-- GOAL --
Below is the data. Give it again, complete and exact.
+ + + +
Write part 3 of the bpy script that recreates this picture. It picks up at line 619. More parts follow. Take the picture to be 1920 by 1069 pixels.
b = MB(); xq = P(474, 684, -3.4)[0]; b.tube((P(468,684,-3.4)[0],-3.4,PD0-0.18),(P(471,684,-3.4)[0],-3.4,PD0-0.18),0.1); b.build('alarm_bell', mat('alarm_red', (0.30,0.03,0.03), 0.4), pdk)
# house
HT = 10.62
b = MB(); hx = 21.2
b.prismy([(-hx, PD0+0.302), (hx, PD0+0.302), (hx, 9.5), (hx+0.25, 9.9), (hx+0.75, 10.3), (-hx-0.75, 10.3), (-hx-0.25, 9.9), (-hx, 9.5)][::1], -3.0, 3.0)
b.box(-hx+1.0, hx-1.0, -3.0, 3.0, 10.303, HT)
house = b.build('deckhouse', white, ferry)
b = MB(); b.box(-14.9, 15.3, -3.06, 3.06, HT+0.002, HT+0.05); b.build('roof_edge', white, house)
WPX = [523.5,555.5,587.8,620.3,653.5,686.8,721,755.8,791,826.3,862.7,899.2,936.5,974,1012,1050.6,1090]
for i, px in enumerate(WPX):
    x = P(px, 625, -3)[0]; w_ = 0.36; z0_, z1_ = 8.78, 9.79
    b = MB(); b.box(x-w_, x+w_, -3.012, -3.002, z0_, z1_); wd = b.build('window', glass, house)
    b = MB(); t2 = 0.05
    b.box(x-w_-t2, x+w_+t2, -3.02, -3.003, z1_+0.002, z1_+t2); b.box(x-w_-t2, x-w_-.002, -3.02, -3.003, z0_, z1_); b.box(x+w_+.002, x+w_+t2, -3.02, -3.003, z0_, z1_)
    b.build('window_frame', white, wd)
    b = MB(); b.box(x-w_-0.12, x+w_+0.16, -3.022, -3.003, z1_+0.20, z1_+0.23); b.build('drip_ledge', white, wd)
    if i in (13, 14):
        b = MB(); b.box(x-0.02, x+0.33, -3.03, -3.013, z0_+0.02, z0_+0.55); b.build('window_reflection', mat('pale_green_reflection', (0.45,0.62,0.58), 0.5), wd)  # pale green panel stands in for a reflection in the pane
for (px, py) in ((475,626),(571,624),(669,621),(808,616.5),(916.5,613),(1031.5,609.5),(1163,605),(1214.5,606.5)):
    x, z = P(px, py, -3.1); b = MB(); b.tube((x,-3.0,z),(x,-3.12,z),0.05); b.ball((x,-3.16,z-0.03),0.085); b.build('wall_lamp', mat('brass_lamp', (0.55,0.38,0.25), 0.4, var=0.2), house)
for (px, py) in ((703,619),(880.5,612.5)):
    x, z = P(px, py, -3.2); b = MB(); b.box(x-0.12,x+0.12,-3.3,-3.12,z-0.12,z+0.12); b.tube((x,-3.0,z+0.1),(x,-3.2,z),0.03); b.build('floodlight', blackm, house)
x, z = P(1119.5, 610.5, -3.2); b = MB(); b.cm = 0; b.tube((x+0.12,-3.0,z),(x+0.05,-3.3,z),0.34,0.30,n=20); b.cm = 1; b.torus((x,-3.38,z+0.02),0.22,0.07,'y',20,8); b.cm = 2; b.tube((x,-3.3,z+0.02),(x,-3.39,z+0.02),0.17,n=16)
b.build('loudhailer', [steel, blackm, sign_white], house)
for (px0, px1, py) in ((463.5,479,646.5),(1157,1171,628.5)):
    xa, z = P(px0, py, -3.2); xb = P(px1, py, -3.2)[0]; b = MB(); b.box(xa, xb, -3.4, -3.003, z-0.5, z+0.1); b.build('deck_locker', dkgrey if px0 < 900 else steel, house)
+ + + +
-- THE REPLY --
Write part 3 of the bpy script that recreates this picture. It picks up at line 619. More parts follow. Take the picture to be 1920 by 1069 pixels.
b = MB(); xq = P(474, 684, -3.4)[0]; b.tube((P(468,684,-3.4)[0],-3.4,PD0-0.18),(P(471,684,-3.4)[0],-3.4,PD0-0.18),0.1); b.build('alarm_bell', mat('alarm_red', (0.30,0.03,0.03), 0.4), pdk)
# house
HT = 10.62
b = MB(); hx = 21.2
b.prismy([(-hx, PD0+0.302), (hx, PD0+0.302), (hx, 9.5), (hx+0.25, 9.9), (hx+0.75, 10.3), (-hx-0.75, 10.3), (-hx-0.25, 9.9), (-hx, 9.5)][::1], -3.0, 3.0)
b.box(-hx+1.0, hx-1.0, -3.0, 3.0, 10.303, HT)
house = b.build('deckhouse', white, ferry)
b = MB(); b.box(-14.9, 15.3, -3.06, 3.06, HT+0.002, HT+0.05); b.build('roof_edge', white, house)
WPX = [523.5,555.5,587.8,620.3,653.5,686.8,721,755.8,791,826.3,862.7,899.2,936.5,974,1012,1050.6,1090]
for i, px in enumerate(WPX):
    x = P(px, 625, -3)[0]; w_ = 0.36; z0_, z1_ = 8.78, 9.79
    b = MB(); b.box(x-w_, x+w_, -3.012, -3.002, z0_, z1_); wd = b.build('window', glass, house)
    b = MB(); t2 = 0.05
    b.box(x-w_-t2, x+w_+t2, -3.02, -3.003, z1_+0.002, z1_+t2); b.box(x-w_-t2, x-w_-.002, -3.02, -3.003, z0_, z1_); b.box(x+w_+.002, x+w_+t2, -3.02, -3.003, z0_, z1_)
    b.build('window_frame', white, wd)
    b = MB(); b.box(x-w_-0.12, x+w_+0.16, -3.022, -3.003, z1_+0.20, z1_+0.23); b.build('drip_ledge', white, wd)
    if i in (13, 14):
        b = MB(); b.box(x-0.02, x+0.33, -3.03, -3.013, z0_+0.02, z0_+0.55); b.build('window_reflection', mat('pale_green_reflection', (0.45,0.62,0.58), 0.5), wd)  # pale green panel stands in for a reflection in the pane
for (px, py) in ((475,626),(571,624),(669,621),(808,616.5),(916.5,613),(1031.5,609.5),(1163,605),(1214.5,606.5)):
    x, z = P(px, py, -3.1); b = MB(); b.tube((x,-3.0,z),(x,-3.12,z),0.05); b.ball((x,-3.16,z-0.03),0.085); b.build('wall_lamp', mat('brass_lamp', (0.55,0.38,0.25), 0.4, var=0.2), house)
for (px, py) in ((703,619),(880.5,612.5)):
    x, z = P(px, py, -3.2); b = MB(); b.box(x-0.12,x+0.12,-3.3,-3.12,z-0.12,z+0.12); b.tube((x,-3.0,z+0.1),(x,-3.2,z),0.03); b.build('floodlight', blackm, house)
x, z = P(1119.5, 610.5, -3.2); b = MB(); b.cm = 0; b.tube((x+0.12,-3.0,z),(x+0.05,-3.3,z),0.34,0.30,n=20); b.cm = 1; b.torus((x,-3.38,z+0.02),0.22,0.07,'y',20,8); b.cm = 2; b.tube((x,-3.3,z+0.02),(x,-3.39,z+0.02),0.17,n=16)
b.build('loudhailer', [steel, blackm, sign_white], house)
for (px0, px1, py) in ((463.5,479,646.5),(1157,1171,628.5)):
    xa, z = P(px0, py, -3.2); xb = P(px1, py, -3.2)[0]; b = MB(); b.box(xa, xb, -3.4, -3.003, z-0.5, z+0.1); b.build('deck_locker', dkgrey if px0 < 900 else steel, house)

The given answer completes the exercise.